If you buy into rabbinic propaganda, there is always an excuse for Jacob, always a justification to make him worthy of the title of third patriarch.

And Esau? Nothing pleases the rabbis more than to give him a good kicking; none of his motives are pure, he is an amoral reprobate and his loss of the blessing is no more than he deserves! Poor old Esau... unlike his devious brother, the Torah presents him as a straightforward soul, an ordinary man, addicted to country pursuits, unsophisticated but at ease with himself and enjoying the love of his father.

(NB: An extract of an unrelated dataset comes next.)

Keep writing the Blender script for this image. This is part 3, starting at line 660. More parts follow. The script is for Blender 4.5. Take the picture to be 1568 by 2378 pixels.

When he discovers the theft of his blessing, his anger is volcanic and his verbal threat to Jacob is deadly, but it passes swiftly. Jacob, incapable of trust and a coward, runs away and when the time comes for the brothers to be reunited many years later, his mistrust forces him into a string of ever more ludicrous measures.

For Esau, the sight of his brother, his twin, is a moment of purest elation and he comes to honour Jacob with a large entourage: for Jacob, it is simply a moment of fear, coupled as always with monumental selfishness: for Esau, it is tears of joy as he hugs and kisses his brother, crying with happiness at seeing him again: for Jacob it is tears of relief, covering a thinly veiled hauteur.

What a waste! And what a shame that we all tend to have more of Jacob than Esau within our own hearts.